Apart from this, Dookie said one of most important advocacy objectives of the chamber is greater regional integration in the energy services sector.
He advised that there were huge potential benefits to be had from linking together the infrastructure within the region.
“... whether this be electrical grids in the Eastern Caribbean to facilitate the trade in green electrons produced by geothermal, or gas pipelines to link the newly discovered resources in Guyana and Suriname with the existing well-developed gas market in Trinidad,” Dookie explained.
Also speaking at the event, Joanne Brooks, head, CSME Unit and CSME Focal Point for T&T, noted that in July 2023, heads of governments at the celebration of the 50th anniversary of the Treaty of Chaguaramas, announced the decision to implement full and free movement. She emphasised that this is for not just for skills but for people within the region.
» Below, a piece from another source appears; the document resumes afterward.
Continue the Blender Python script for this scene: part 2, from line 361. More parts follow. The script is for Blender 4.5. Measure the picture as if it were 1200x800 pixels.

“The free movement of people will be a paradigm shift in the way our nationals access employment, expand business partnerships and create entrepreneurial opportunities,” Brooks said.
“In fact, the EU has seen a 20 per cent increase in productivity attributed directly to the free movement of workers.”
The CSME is an arrangement among the 14 Caricom member states for the creation of a single enlarged economic space through the removal of restrictions, resulting in the free movement of goods, services, people, capital and the right of establishment.